* Aim *
Output all of the data below exactly as given.
========================================
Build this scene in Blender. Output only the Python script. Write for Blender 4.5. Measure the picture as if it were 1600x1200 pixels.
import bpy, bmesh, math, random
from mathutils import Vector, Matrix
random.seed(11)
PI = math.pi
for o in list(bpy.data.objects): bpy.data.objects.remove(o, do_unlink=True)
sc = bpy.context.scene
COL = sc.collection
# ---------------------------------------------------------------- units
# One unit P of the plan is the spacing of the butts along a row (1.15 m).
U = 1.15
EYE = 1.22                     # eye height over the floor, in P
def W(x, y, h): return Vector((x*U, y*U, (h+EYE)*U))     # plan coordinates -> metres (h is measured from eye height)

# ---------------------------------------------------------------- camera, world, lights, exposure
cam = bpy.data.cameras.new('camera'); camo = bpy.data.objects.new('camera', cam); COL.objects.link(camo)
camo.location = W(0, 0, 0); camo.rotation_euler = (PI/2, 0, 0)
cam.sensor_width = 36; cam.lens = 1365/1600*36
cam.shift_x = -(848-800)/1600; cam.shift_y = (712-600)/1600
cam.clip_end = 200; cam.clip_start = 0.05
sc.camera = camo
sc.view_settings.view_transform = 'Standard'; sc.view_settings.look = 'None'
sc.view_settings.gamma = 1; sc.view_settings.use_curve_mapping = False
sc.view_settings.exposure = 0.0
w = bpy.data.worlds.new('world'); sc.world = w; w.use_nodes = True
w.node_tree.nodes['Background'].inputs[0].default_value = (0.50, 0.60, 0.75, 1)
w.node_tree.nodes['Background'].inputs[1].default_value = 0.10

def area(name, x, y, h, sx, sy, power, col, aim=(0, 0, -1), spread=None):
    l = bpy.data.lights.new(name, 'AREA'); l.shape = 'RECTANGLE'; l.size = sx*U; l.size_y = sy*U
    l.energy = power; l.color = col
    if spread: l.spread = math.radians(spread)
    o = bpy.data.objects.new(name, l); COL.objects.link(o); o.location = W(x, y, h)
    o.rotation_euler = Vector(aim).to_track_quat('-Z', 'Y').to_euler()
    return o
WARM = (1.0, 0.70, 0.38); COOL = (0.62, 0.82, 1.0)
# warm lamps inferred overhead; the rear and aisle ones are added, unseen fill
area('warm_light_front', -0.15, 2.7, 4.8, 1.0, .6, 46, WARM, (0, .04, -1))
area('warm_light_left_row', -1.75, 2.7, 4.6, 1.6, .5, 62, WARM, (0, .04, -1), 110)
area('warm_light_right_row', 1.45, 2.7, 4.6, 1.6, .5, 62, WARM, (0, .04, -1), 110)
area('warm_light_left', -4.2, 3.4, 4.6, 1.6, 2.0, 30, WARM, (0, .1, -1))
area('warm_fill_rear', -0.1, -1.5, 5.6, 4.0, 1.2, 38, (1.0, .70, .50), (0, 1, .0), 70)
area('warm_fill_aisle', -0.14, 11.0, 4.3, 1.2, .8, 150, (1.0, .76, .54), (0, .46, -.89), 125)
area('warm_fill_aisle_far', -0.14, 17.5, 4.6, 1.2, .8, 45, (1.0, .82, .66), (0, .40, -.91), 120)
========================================
* Exercise output *
Build this scene in Blender. Output only the Python script. Write for Blender 4.5. Measure the picture as if it were 1600x1200 pixels.
import bpy, bmesh, math, random
from mathutils import Vector, Matrix
random.seed(11)
PI = math.pi
for o in list(bpy.data.objects): bpy.data.objects.remove(o, do_unlink=True)
sc = bpy.context.scene
COL = sc.collection
# ---------------------------------------------------------------- units
# One unit P of the plan is the spacing of the butts along a row (1.15 m).
U = 1.15
EYE = 1.22                     # eye height over the floor, in P
def W(x, y, h): return Vector((x*U, y*U, (h+EYE)*U))     # plan coordinates -> metres (h is measured from eye height)

# ---------------------------------------------------------------- camera, world, lights, exposure
cam = bpy.data.cameras.new('camera'); camo = bpy.data.objects.new('camera', cam); COL.objects.link(camo)
camo.location = W(0, 0, 0); camo.rotation_euler = (PI/2, 0, 0)
cam.sensor_width = 36; cam.lens = 1365/1600*36
cam.shift_x = -(848-800)/1600; cam.shift_y = (712-600)/1600
cam.clip_end = 200; cam.clip_start = 0.05
sc.camera = camo
sc.view_settings.view_transform = 'Standard'; sc.view_settings.look = 'None'
sc.view_settings.gamma = 1; sc.view_settings.use_curve_mapping = False
sc.view_settings.exposure = 0.0
w = bpy.data.worlds.new('world'); sc.world = w; w.use_nodes = True
w.node_tree.nodes['Background'].inputs[0].default_value = (0.50, 0.60, 0.75, 1)
w.node_tree.nodes['Background'].inputs[1].default_value = 0.10

def area(name, x, y, h, sx, sy, power, col, aim=(0, 0, -1), spread=None):
    l = bpy.data.lights.new(name, 'AREA'); l.shape = 'RECTANGLE'; l.size = sx*U; l.size_y = sy*U
    l.energy = power; l.color = col
    if spread: l.spread = math.radians(spread)
    o = bpy.data.objects.new(name, l); COL.objects.link(o); o.location = W(x, y, h)
    o.rotation_euler = Vector(aim).to_track_quat('-Z', 'Y').to_euler()
    return o
WARM = (1.0, 0.70, 0.38); COOL = (0.62, 0.82, 1.0)
# warm lamps inferred overhead; the rear and aisle ones are added, unseen fill
area('warm_light_front', -0.15, 2.7, 4.8, 1.0, .6, 46, WARM, (0, .04, -1))
area('warm_light_left_row', -1.75, 2.7, 4.6, 1.6, .5, 62, WARM, (0, .04, -1), 110)
area('warm_light_right_row', 1.45, 2.7, 4.6, 1.6, .5, 62, WARM, (0, .04, -1), 110)
area('warm_light_left', -4.2, 3.4, 4.6, 1.6, 2.0, 30, WARM, (0, .1, -1))
area('warm_fill_rear', -0.1, -1.5, 5.6, 4.0, 1.2, 38, (1.0, .70, .50), (0, 1, .0), 70)
area('warm_fill_aisle', -0.14, 11.0, 4.3, 1.2, .8, 150, (1.0, .76, .54), (0, .46, -.89), 125)
area('warm_fill_aisle_far', -0.14, 17.5, 4.6, 1.2, .8, 45, (1.0, .82, .66), (0, .40, -.91), 120)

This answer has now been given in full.